Como decía al principio, los monjes cenobitas sí que apreciaban la oración sálmica y litúrgica, más que los eremitas. San Basilio se refiere hermosamente a ello cuando nos dice: “El salmo es la serenidad de las almas y una fuente de paz, pues calma la agitación y efervescencia de los pensamientos, reprime la inquietud y apacigua la pasión. El salmo anuda las amistades, estrecha lo que se iba separando y reconcilia a los enemigos. Pues ¿quién puede considerar aún como adversario a aquel con quien alaba a Dios con una sola voz?
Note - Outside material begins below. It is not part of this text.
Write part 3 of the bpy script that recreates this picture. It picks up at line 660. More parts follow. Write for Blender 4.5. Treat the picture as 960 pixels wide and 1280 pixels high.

De este modo nos procura la salmodia el mayor de los bienes, esto es, la caridad, la cual se sirve del ajuste de las voces como de un lazo para la concordia y armoniza en un solo coro el acuerdo de todo un pueblo”.
Para los monjes la oración no era una mera especulación, sino algo muy unido a la vida, por lo que la misma vida les enseñaba a orar. La importancia de la oración estaba en ella misma, más que en la forma que adoptara: oración silenciosa o sálmica. I. Hausherr nos hace una bonita definición de la oración de estos monjes: “orar, para ellos, es, ante todo, tender la mano a Dios para recibir”. Sólo pide el que es consciente de lo que es, de su necesidad, y es consciente también de quien es aquél a quien pide. Pero para que esa oración sea pura se necesita tener un corazón puro. Es cierto que nunca alcanzaremos la perfección en nada, y tampoco en la pureza de corazón. Es cierto que Dios nos acoge por nosotros mismos y su amor no está condicionado a nuestras obras. Pero también es cierto que él no nos quiere en el barro y nosotros no creceremos en un camino de oración sin el trabajo interior por la purificación del corazón. Aunque el término “oración pura” es, a veces, algo técnico, en general se refiere a hacerla con un corazón purificado, y no con muchas palabras, sino en lo íntimo de nosotros mismos con un espíritu atento. De ahí la recomendación de servirnos de oraciones breves y frecuentes, brotando de lo hondo de nosotros, con eso que los antiguos llamaban “compunción del corazón”. El que se abre a la oración pura es imposible que no sea transformado por ella.